**** RECORDS PROVIDED

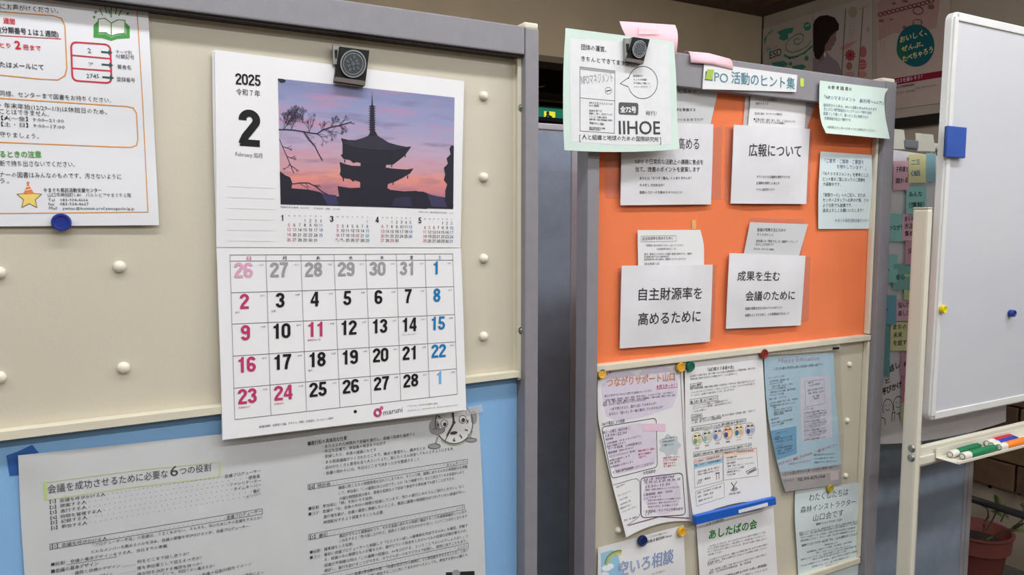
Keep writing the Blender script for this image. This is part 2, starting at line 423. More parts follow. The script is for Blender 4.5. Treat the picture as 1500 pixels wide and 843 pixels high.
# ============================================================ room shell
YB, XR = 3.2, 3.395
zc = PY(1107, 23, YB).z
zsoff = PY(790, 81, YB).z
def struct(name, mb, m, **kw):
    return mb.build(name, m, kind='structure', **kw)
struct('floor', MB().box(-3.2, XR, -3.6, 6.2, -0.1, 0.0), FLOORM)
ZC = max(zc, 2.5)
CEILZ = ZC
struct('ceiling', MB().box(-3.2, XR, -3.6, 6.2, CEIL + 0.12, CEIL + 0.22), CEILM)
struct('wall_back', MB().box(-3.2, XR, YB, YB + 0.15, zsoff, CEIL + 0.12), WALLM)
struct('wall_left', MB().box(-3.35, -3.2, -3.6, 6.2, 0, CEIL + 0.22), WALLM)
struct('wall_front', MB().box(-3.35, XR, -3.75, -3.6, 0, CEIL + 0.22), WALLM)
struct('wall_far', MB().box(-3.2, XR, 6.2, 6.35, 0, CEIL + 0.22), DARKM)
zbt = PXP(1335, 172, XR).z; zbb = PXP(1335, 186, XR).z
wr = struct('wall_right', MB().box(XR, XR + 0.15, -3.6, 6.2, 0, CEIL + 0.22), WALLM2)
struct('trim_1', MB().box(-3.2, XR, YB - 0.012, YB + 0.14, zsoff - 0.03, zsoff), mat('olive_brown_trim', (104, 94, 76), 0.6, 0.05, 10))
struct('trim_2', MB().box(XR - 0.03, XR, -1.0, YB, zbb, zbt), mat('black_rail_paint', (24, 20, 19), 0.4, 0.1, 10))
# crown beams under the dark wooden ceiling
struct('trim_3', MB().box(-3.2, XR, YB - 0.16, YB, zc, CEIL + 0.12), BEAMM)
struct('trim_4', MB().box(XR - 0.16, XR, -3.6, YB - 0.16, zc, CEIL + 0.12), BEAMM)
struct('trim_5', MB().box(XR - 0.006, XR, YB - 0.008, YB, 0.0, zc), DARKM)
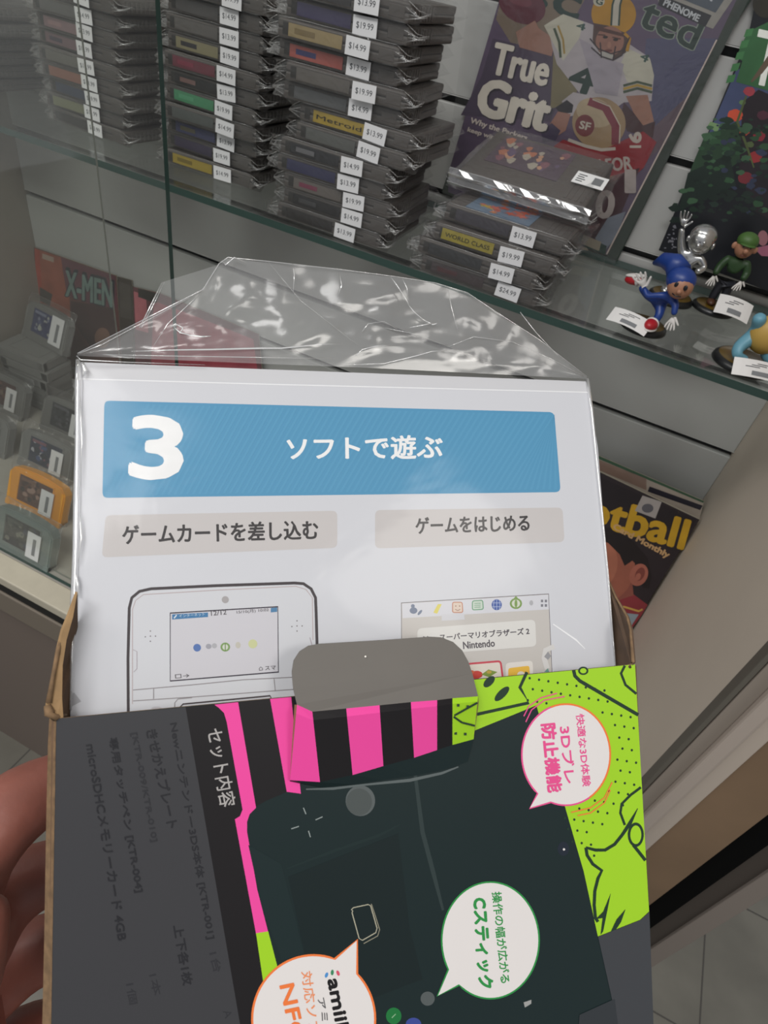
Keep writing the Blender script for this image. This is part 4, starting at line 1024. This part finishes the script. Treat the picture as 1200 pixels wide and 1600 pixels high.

********

[EXERCISE OBJECTIVE]
From the entries above, list each line with "high" in it.

[ANSWER BELOW]
Keep writing the Blender script for this image. This is part 2, starting at line 423. More parts follow. The script is for Blender 4.5. Treat the picture as 1500 pixels wide and 843 pixels high.
Keep writing the Blender script for this image. This is part 4, starting at line 1024. This part finishes the script. Treat the picture as 1200 pixels wide and 1600 pixels high.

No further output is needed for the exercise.